Addressing The Problem

At the moment, there is no ‘silver bullet’ solution to APP scams. The regulators have cited collaboration and data sharing as key factors in mitigating the risk of APP fraud. Many bodies, from financial crime solution companies like Synectics Solutions to banks and trade groups, are working together to try to formulate better systems to combat the problem, including transactional controls and flagging up potential and actual victims - whilst providing an efficient real-time ‘on boarding’ service to genuine customers.

Achieving this will take a holistic approach, looking at both the application process and account lifecycle and offering a multi-layered set of provisions and solutions.

Synectics Solutions are well equipped to support the industry in meeting these challenges, hosting an established syndicated intelligence database of in excess of 250 million records across multiple sectors and with access to a variety of other public and private data sources. In harnessing this data our established SIRA and Precision services have a key role to play in the future of the fight against APP scams.


  • SIRA is an all-in-one established financial crime prevention solution which leverages millions of data items from different sectors to identify and stop fraudsters working across industries, enabling providers to make quick and informed decisions. It works using a multitude of machine learning algorithms and comprehensive workflow management enabling point of application identification of fraud cases, whether these be identity frauds or money mules – key fraud types in the proliferation of APP fraud. In the first half of 2018 just over three quarters of all fraud identified within our syndicated database were either identity fraud or misuse of account (driven mainly by mule activity), the data related to which is available to match to as part of the syndicated intelligence pot.
  • Precision, our predictive analytics solution, has the ability to process huge volumes of data and apply a combined array of algorithms and modelling techniques. It provides a predictive modelling platform capable of analysing the largest of data sets and producing actionable results in real-time. Increasingly it is being used to target specific types of financial crime activity.

These solutions may prove to be particularly helpful in:

  • Profiling what a potential victim of APP scamming might look like, taking in factors like demographics, age, income, location and occupation.
  • Identifying bank accounts applied for by first party and third party fraudsters where the account, if opened, has a high risk of being used for mule activity, namely being used to receive funds as a result of fraudulent activity elsewhere, account takeover or APP.

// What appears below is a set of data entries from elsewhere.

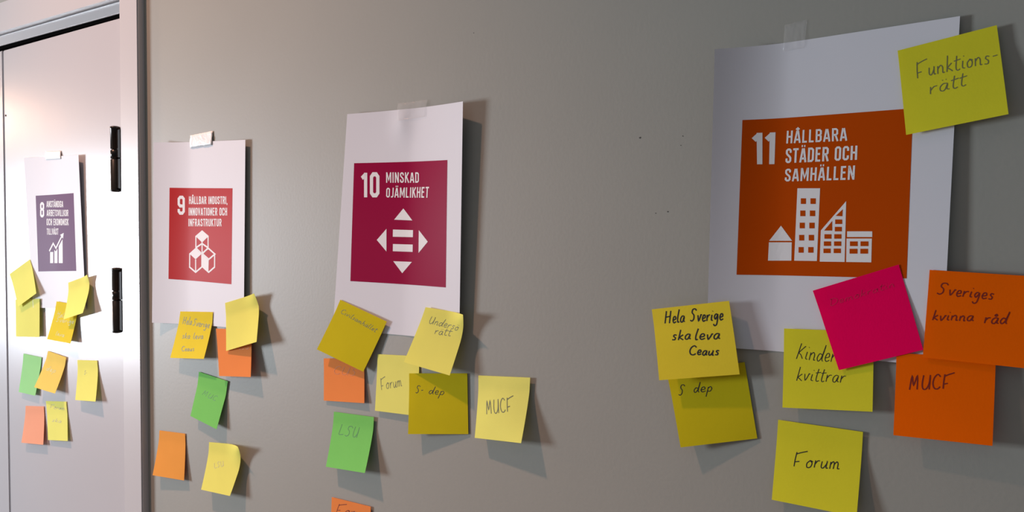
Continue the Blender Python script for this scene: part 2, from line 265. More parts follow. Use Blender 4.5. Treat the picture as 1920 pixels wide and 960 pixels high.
ART = {
 'P11': {'print': [(0.1276, 0.2386), (0.844, 0.2484), (0.8515, 0.7483), (0.1249, 0.7518)], 'text': [('11', [(0.0667, 0.0817), (0.2074, 0.0834), (0.2085, 0.2895), (0.0789, 0.2863)]), ('HÅLLBARA', [(0.2751, 0.0824), (0.6384, 0.0863), (0.6413, 0.1667), (0.2736, 0.1621)]), ('STÄDER OCH', [(0.2748, 0.1943), (0.7023, 0.2001), (0.7022, 0.2858), (0.2738, 0.2862)]), ('SAMHÄLLEN', [(0.2752, 0.3221), (0.6936, 0.3197), (0.6925, 0.4056), (0.2737, 0.402)])], 'poly': [[(0.2623, 0.6826), (0.3355, 0.7788), (0.1925, 0.779)], [(0.1916, 0.7886), (0.3335, 0.7884), (0.3358, 0.9046), (0.2852, 0.9054), (0.2825, 0.8343), (0.2436, 0.8346), (0.2393, 0.906), (0.1904, 0.9065)], [(0.3552, 0.4476), (0.4932, 0.4519), (0.4911, 0.9047), (0.3533, 0.9045)], [(0.6495, 0.5354), (0.6545, 0.908), (0.5082, 0.9081), (0.5076, 0.7138)], [(0.6618, 0.7203), (0.8039, 0.721), (0.8051, 0.7551), (0.6629, 0.755)], [(0.6601, 0.7643), (0.8033, 0.7642), (0.8053, 0.9079), (0.6632, 0.908)]], 'dark': [[(0.3787, 0.5112), (0.4099, 0.512), (0.4113, 0.5475), (0.38, 0.5468)], [(0.4375, 0.5127), (0.4695, 0.5135), (0.4708, 0.5488), (0.4389, 0.5481)], [(0.3782, 0.5878), (0.4095, 0.5883), (0.4108, 0.6239), (0.3795, 0.6234)], [(0.437, 0.5887), (0.469, 0.5894), (0.4703, 0.6247), (0.4383, 0.6242)], [(0.3776, 0.6643), (0.4089, 0.6647), (0.4102, 0.7003), (0.3791, 0.7001)], [(0.4364, 0.665), (0.4685, 0.6653), (0.4698, 0.7007), (0.4378, 0.7005)], [(0.3771, 0.7413), (0.4083, 0.7413), (0.4098, 0.7769), (0.3786, 0.7769)], [(0.4359, 0.7413), (0.4678, 0.7413), (0.4693, 0.7768), (0.4374, 0.7768)], [(0.3767, 0.818), (0.4079, 0.8179), (0.4092, 0.8535), (0.378, 0.8538)], [(0.4355, 0.8177), (0.4674, 0.8176), (0.4688, 0.8531), (0.4368, 0.8534)], [(0.6316, 0.5846), (0.631, 0.6276), (0.5924, 0.6245)], [(0.59, 0.6467), (0.6306, 0.6472), (0.6317, 0.6749), (0.5909, 0.6746)], [(0.5895, 0.692), (0.6301, 0.6924), (0.6312, 0.7203), (0.5905, 0.7201)], [(0.5725, 0.6559), (0.5747, 0.7154), (0.5268, 0.715)], [(0.5299, 0.7373), (0.5712, 0.7375), (0.5722, 0.7656), (0.5309, 0.7656)], [(0.5878, 0.7375), (0.6296, 0.7375), (0.6307, 0.7655), (0.5889, 0.7654)], [(0.5282, 0.782), (0.5706, 0.7818), (0.5717, 0.8099), (0.5292, 0.8102)], [(0.5884, 0.7819), (0.6302, 0.7817), (0.6312, 0.8096), (0.5894, 0.8098)], [(0.5276, 0.8266), (0.57, 0.8263), (0.5711, 0.8544), (0.5286, 0.8549)], [(0.5878, 0.8262), (0.6296, 0.8259), (0.6307, 0.8538), (0.5887, 0.8543)], [(0.6802, 0.7816), (0.7244, 0.7816), (0.7254, 0.8102), (0.6813, 0.8105)], [(0.7404, 0.7814), (0.785, 0.7813), (0.786, 0.8099), (0.7414, 0.8103)], [(0.6798, 0.8268), (0.7249, 0.8263), (0.726, 0.8563), (0.6809, 0.8568)], [(0.7409, 0.8263), (0.7845, 0.8259), (0.7855, 0.8557), (0.7421, 0.8562)]], 'stroke': []},
 'P10': {'print': [(0.0866, 0.2251), (0.874, 0.2359), (0.8875, 0.776), (0.1184, 0.7674)], 'text': [('10', [(0.0825, 0.0775), (0.2735, 0.0802), (0.2815, 0.2874), (0.091, 0.2871)]), ('MINSKAD', [(0.3415, 0.0813), (0.6886, 0.0876), (0.6914, 0.1711), (0.3449, 0.1671)]), ('OJÄMLIKHET', [(0.3495, 0.2098), (0.8036, 0.2054), (0.7998, 0.2928), (0.3495, 0.2887)])], 'poly': [[(0.5323, 0.3786), (0.6297, 0.4757), (0.4401, 0.4717)], [(0.431, 0.5528), (0.6402, 0.5541), (0.6405, 0.6116), (0.4316, 0.6124)], [(0.4352, 0.6722), (0.6409, 0.6716), (0.6414, 0.7315), (0.4357, 0.7319)], [(0.3635, 0.5481), (0.3702, 0.7363), (0.2662, 0.6426)], [(0.7023, 0.553), (0.8018, 0.6439), (0.7051, 0.7377)], [(0.443, 0.8143), (0.6363, 0.813), (0.538, 0.9096)]], 'dark': [], 'stroke': []},
 'P9': {'print': [(0.1582, 0.2482), (0.8628, 0.2542), (0.8613, 0.7671), (0.1593, 0.7523)], 'text': [('9', [(0.1149, 0.0859), (0.2269, 0.0844), (0.231, 0.2887), (0.1185, 0.2912)]), ('HÅLLBAR INDUSTRI,', [(0.2889, 0.0897), (0.922, 0.0843), (0.9234, 0.1653), (0.2906, 0.1736)]), ('INNOVATIONER OCH', [(0.2862, 0.2131), (0.9186, 0.2034), (0.9201, 0.2846), (0.288, 0.2972)]), ('INFRASTRUKTUR', [(0.2851, 0.332), (0.8313, 0.3201), (0.8327, 0.3995), (0.2868, 0.4137)])], 'poly': [[(0.5145, 0.4493), (0.626, 0.5077), (0.5171, 0.5802), (0.4046, 0.5147)], [(0.4074, 0.644), (0.5159, 0.6993), (0.4137, 0.7662), (0.3054, 0.7081)], [(0.5231, 0.6992), (0.6309, 0.7598), (0.6281, 0.9023), (0.5262, 0.8481)]], 'dark': [], 'stroke': [(9, [(0.4121, 0.5145), (0.4147, 0.6413), (0.5196, 0.7051), (0.6174, 0.6335), (0.615, 0.508)]), (9, [(0.5169, 0.5743), (0.5197, 0.7112)]), (9, [(0.4147, 0.6413), (0.5174, 0.5921), (0.6174, 0.6335)]), (9, [(0.3144, 0.7079), (0.3157, 0.855), (0.4165, 0.9053), (0.5187, 0.8426), (0.5159, 0.6993)]), (9, [(0.4137, 0.7662), (0.4165, 0.9053)]), (9, [(0.5159, 0.6993), (0.6212, 0.6381), (0.7299, 0.6962), (0.6309, 0.7562), (0.5231, 0.6992)]), (9, [(0.7262, 0.6965), (0.727, 0.8344), (0.6281, 0.8964)])]},
 'P8': {'print': [(0.1581, 0.255), (0.8676, 0.2457), (0.8459, 0.7519), (0.128, 0.7586)], 'text': [('8', [(0.1012, 0.0886), (0.2004, 0.0916), (0.1877, 0.2901), (0.0886, 0.2876)]), ('ANSTÄNDIGA', [(0.2603, 0.0758), (0.7034, 0.0901), (0.6974, 0.1729), (0.2551, 0.1598)]), ('ARBETSVILLKOR', [(0.2573, 0.1925), (0.8394, 0.2094), (0.8333, 0.2917), (0.2519, 0.2765)]), ('OCH EKONOMISK', [(0.2455, 0.3089), (0.8359, 0.324), (0.8297, 0.4099), (0.2398, 0.3965)]), ('TILLVÄXT', [(0.2415, 0.4374), (0.5444, 0.4439), (0.5386, 0.525), (0.2362, 0.519)])], 'poly': [[(0.3053, 0.7477), (0.3841, 0.7489), (0.3744, 0.8942), (0.2957, 0.8933)], [(0.416, 0.7202), (0.4497, 0.7439), (0.5012, 0.704), (0.4875, 0.8952), (0.4042, 0.8944)], [(0.5377, 0.6754), (0.6503, 0.5847), (0.6327, 0.8966), (0.5217, 0.8954)], [(0.5876, 0.5281), (0.6883, 0.5048), (0.6632, 0.5792)]], 'dark': [], 'stroke': [(18, [(0.2861, 0.7357), (0.3918, 0.636), (0.4577, 0.6998), (0.6281, 0.5497)])]},
}
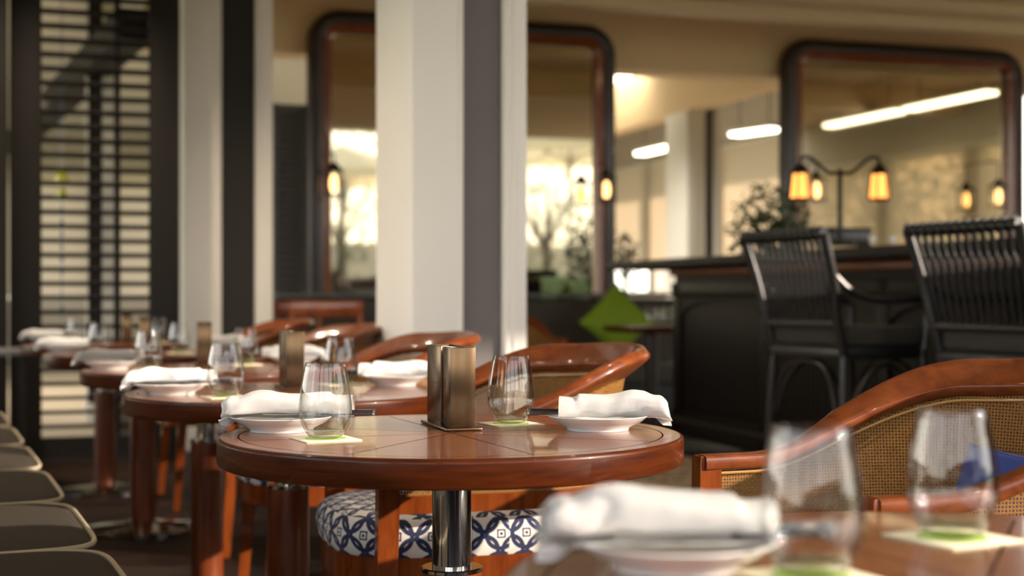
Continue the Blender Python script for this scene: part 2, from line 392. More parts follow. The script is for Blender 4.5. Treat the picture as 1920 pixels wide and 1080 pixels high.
window_wall('wall_back', 'v', 21.8, -9, 7.6, .9, 2.75, [-9+1.6*i for i in range(11)], pw=.3)
window_wall('wall_left', 'u', -3.6, -2.4, 8.3, .95, 3.0, [-2.3, .9, 3.5, 6.1, 8.2], wallmat='wall_grey', pw=.12)
bm = BM()
uvbox(bm, -2.4, -2.2, -3.6, 3.5, 2.75, 3.3); uvbox(bm, -2.4, -2.2, -3.6, 3.5, 0, 1.3)
for a, b in ((-3.6, -3.2), (-1.2, -1.0), (.95, 1.15), (3.2, 3.5)): uvbox(bm, -2.4, -2.2, a, b, 1.3, 2.75)
struct('wall_front', bm, 'charcoal', smooth=0)
bm = BM(); uvbox(bm, -10.4, -10.2, -8, 12, -.2, 2.1)
for v in range(-8, 13, 3): uvbox(bm, -10.2, -10.0, v-.15, v+.15, -.2, 2.25)
struct('wall_garden', bm, 'wall_cream', smooth=0)
# blinds
def blinds(along, fixed, spans, z0, z1, label, group):
    for i, (a, b) in enumerate(spans):
        r = uv((a+b)/2, fixed, z1) if along == 'u' else uv(fixed, (a+b)/2, z1)
        e = thing('roller_blind', label % ['first', 'second', 'third', 'fourth', 'fifth', 'sixth', 'seventh', 'eighth', 'ninth', 'tenth'][i], 'blind', r, TH+(PI/2 if along == 'u' else 0), group)
        bm = BM(); box(bm, (0, 0, (z0-z1)/2), (b-a, .004, z1-z0)); link('blind_cloth', bm, 'blind', e, smooth=0)
        bm = BM(); tube(bm, [(-(b-a)/2, 0, -.01), ((b-a)/2, 0, -.01)], .02); link('roller', bm, 'pillar_white', e)
        bm = BM(); box(bm, (0, 0, z0-z1), (b-a, .012, .03)); link('bottom_bar', bm, 'pillar_white', e)
blinds('u', 7.55, [(UM+.62, 12.997), (13.003, 15.397), (15.403, 17.597), (17.603, 19.797), (19.803, 21.78)], 1.36, 2.72, 'cream blind half lowered behind the bar, %s one beyond the right mirror', 'blinds in the far right windows')
blinds('u', 9.95, [(2.8, 4.847), (4.853, 6.697), (6.703, 8.547), (8.553, 10.15)], .6, 2.68, 'cream blind dappled by tree shade in the right mirror, %s from the open side', 'blinds reflected in the right mirror')
blinds('v', 21.7, [(-9+1.6*i+.03, -9+1.6*(i+1)-.03) for i in range(10)], .95, 2.76, 'cream blind in the far wall behind the louvred screen, %s from the left', 'blinds in the back wall')

# pillars (white box columns with a grey inset panel on the front)
def pillar(label, corner_px, Yc, px_r, depth, panel, h=3.3, ang=TH, dark='pillar_dark'):
    a = (corner_px-960)/F; c = Vector((a*Yc, Yc, 0))
    vx = Vector((math.cos(ang), math.sin(ang), 0)); b = (px_r-960)/F
    w = (b*c.y-c.x)/(vx.x-b*vx.y)
    e = thing('pillar', label, 'pillar', c, ang, 'square pillars')
    x0, x1 = panel; x0 *= w; x1 *= w
    bm = BM()
    box2(bm, (0, .012, 0), (x0, depth, h), .004); box2(bm, (x1, .012, 0), (w, depth, h), .004)
    box2(bm, (x0-.002, .05, 0), (x1+.002, depth-.01, h))
    link('column', bm, 'pillar_white', e)
    bm = BM(); box2(bm, (x0+.004, .035, 0), (x1-.004, .06, h)); link('inset_panel', bm, dark, e, smooth=0)
    bm = BM()
    for x in (x0-.012, x1+.012, x1+.04):
        tube(bm, [(x, .012, 0), (x, .012, h)], .006, 8)
    link('bead', bm, 'pillar_white', e)
    bm = BM(); box2(bm, (-.02, -.008, 0), (w+.02, depth+.02, .14), .004); link('plinth', bm, 'pillar_white', e)
    return e, w
p1, w1 = pillar('large off-white pillar with grey inset panel in the middle of the room', 775, 4.9, 990, .60, (.44, .79))
p2, w2 = pillar('off-white pillar with wide charcoal panel right of the louvred screen', 345, 8.6, 512, .45, (.42, .80), dark='charcoal')
q = pu(1262, 12.6)
p3, w3 = pillar('distant off-white pillar behind the bar between the two mirrors', 1290, q.y, 1350, .52, (.55, .85), dark='pillar_dark')
q = pu(192, 11.0); pillar('far pillar seen through the gaps of the louvred screen', 165, q.y, 220, .3, (.0, .5), dark='charcoal')

# soffit beam running away beyond the louvred screen and over the far windows
bm = BM(); box(bm, (-4.12, 12.83, 2.68), (.22, 8.2, .2), rz=math.atan2(.457, 1)); struct('trim_3', bm, 'screen', smooth=0)
bm = BM(); uvbox(bm, UM+.42, 21.5, 5.8, 6.0, 2.74, 3.3); struct('trim_4', bm, 'header', smooth=0)

# ------------------------------------------------------------------ louvred screens
def screen(label, px0, px1, u, z1=3.3, stile=.17, spacing=.081, post=None):
    a = pu(px0, u); b = pu(px1, u); w = (b-a).length
    e = thing('louvred_screen', label, 'screen', a, TH)
    bm = BM()
    box2(bm, (0, -.05, 0), (stile, .05, z1), .006); box2(bm, (w-stile, -.05, 0), (w, .05, z1), .006)
    box2(bm, (stile, -.03, 0), (w-stile, .03, .14)); box2(bm, (stile, -.03, z1-.06), (w-stile, .03, z1))
    link('frame', bm, 'screen', e)
    bm = BM(); z = .2
    while z < z1-.08:
        box(bm, (w/2, 0, z), (w-2*stile, .048, .008), rot=Matrix.Rotation(math.radians(-24), 3, 'X')); z += spacing
    link('louvre_slats', bm, 'screen', e, smooth=0)
    bm = BM(); x = stile+(w-2*stile)*.70; box2(bm, (x-.018, .015, .14), (x+.018, .035, z1)); link('mullion', bm, 'screen', e, smooth=0)
    return e
screen('tall dark louvred screen at the left end of the row of tables', 18, 336, 8.45)
screen('dark louvred screen cut off by the left edge of the photo', -330, 14, 8.3)
# grey shutter beyond the second pillar
a = pu(508, UM+.3); b = pu(578, UM+.3); w = (b-a).length
e = thing('wall_shutter', 'grey louvred shutter left of the tall mirror', 'shutter', a, TH)
bm = BM(); box2(bm, (0, -.02, 0), (.05, .03, 2.36)); box2(bm, (w-.05, -.02, 0), (w, .03, 2.36)); box2(bm, (0, -.02, 2.3), (w, .03, 2.36)); box2(bm, (.05, .01, 0), (w-.05, .03, 2.3)); link('frame', bm, 'shutter', e, smooth=0)
bm = BM(); z = .06
while z < 2.28: box(bm, (w/2, 0, z), (w-.1, .012, .05), rot=Matrix.Rotation(math.radians(70), 3, 'X')); z += .055
link('slats', bm, 'shutter', e, smooth=0)

# ------------------------------------------------------------------ mirrors
def rrect(w, h, r, n=8, inset=0):
    pts = []
    x0, x1, z0, z1 = inset, w-inset, inset, h-inset; r = max(r-inset, .01)
    for cx, cz, a0 in ((x1-r, z1-r, 0), (x0+r, z1-r, 90), (x0+r, z0+r, 180), (x1-r, z0+r, 270)):
        for i in range(n+1):
            a = math.radians(a0+90*i/n); pts.append((cx+r*math.cos(a), cz+r*math.sin(a)))
    return pts
def frame_ring(bm, w, h, r, prof):          # prof: list of (inset, y) closed
    rings = []
    for ins, y in prof:
        rings.append([bm.verts.new((x, y, z)) for x, z in rrect(w, h, r, 8, ins)])
    m = len(rings); n = len(rings[0])
    for k in range(m):
        A, B = rings[k], rings[(k+1) % m]
        for i in range(n): bm.faces.new((A[i], A[(i+1) % n], B[(i+1) % n], B[i]))
def mirror(label, px0, px1, z0, z1):
    a = pu(px0, UM); b = pu(px1, UM); w = (b-a).length; a.z = z0; h = z1-z0
    e = thing('framed_mirror', label, 'mirror', a, TH, 'tall framed mirrors')
    bm = BM(); frame_ring(bm, w, h, .24, [(0, -.01), (.02, -.05), (.06, -.065), (.10, -.055), (.115, -.03), (.115, .06), (0, .06)]); link('outer_frame', bm, 'dark_wood', e)
    bm = BM(); frame_ring(bm, w, h, .24, [(.105, -.045), (.125, -.05), (.165, -.03), (.175, .0), (.175, .05), (.105, .05)]); link('inner_frame', bm, 'red_wood', e)
    bm = BM(); pts = rrect(w, h, .24, 8, .165)
    f = [bm.verts.new((x, .02, z)) for x, z in pts]; g = [bm.verts.new((x, .03, z)) for x, z in pts]
    bm.faces.new(f); bm.faces.new(g[::-1])
    for i in range(len(f)): bm.faces.new((f[i], f[(i+1) % len(f)], g[(i+1) % len(f)], g[i]))
    link('mirror_glass', bm, 'mirror', e, smooth=0)
    return e, w
m1, mw1 = mirror('tall dark-framed mirror behind the large pillar', 577, 1153, .60, 3.03)
m2, mw2 = mirror('tall dark-framed mirror on the right above the bar', 1467, 1917, .60, 3.03)

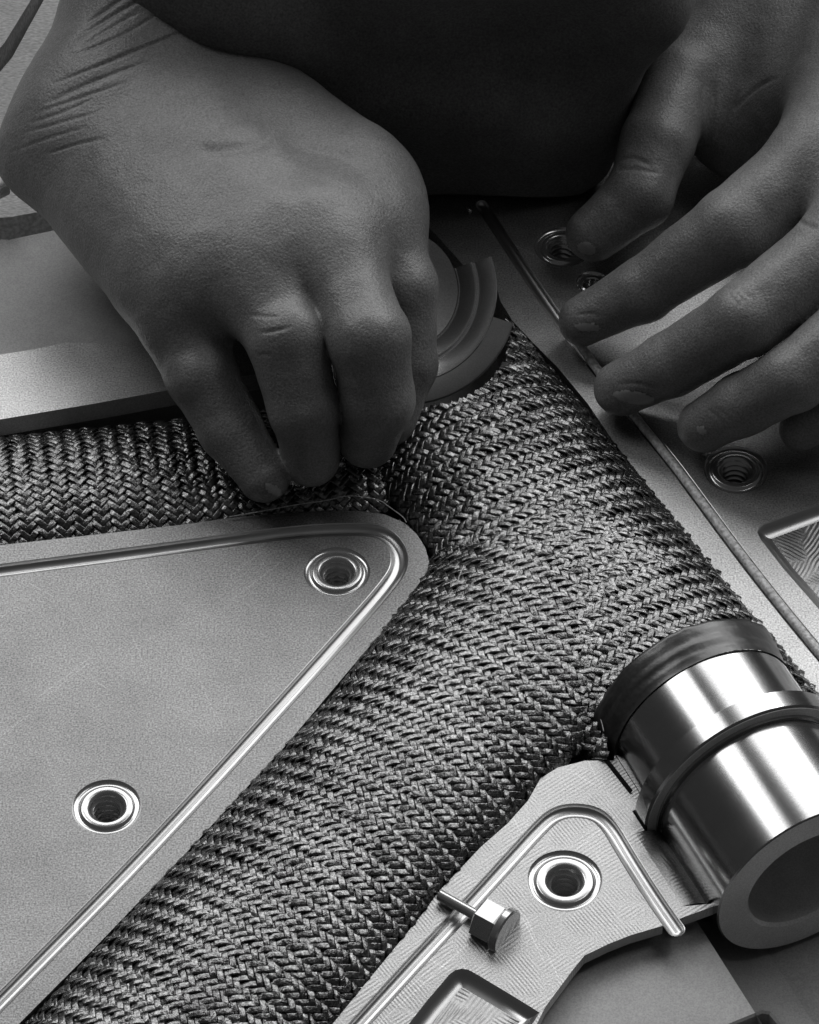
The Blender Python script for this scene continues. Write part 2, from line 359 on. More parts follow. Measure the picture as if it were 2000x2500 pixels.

However, we appreciate this is only part of the solution. We are also taking an active role in this initiative, collaborating with customers and the industry to move the fight against APP fraud forward. We are co-ordinating shared knowledge through workshops and feedback from our clients – financial institutions which are in the ‘front line’.

We’re also tracking the voluntary Contingent Reimbursement Model Code currently being applied by many banks to compensate victims of APP fraud – and we will consult with our members when this code is ratified.

Whilst there is a lot of industry focus in this area, there is also some uncertainty on how best to combat it and the full implications of the PSR guidelines. What is certain is that financial institutions which fail to take up a positive and proactive position are leaving themselves open to potential damage, financially and reputationally.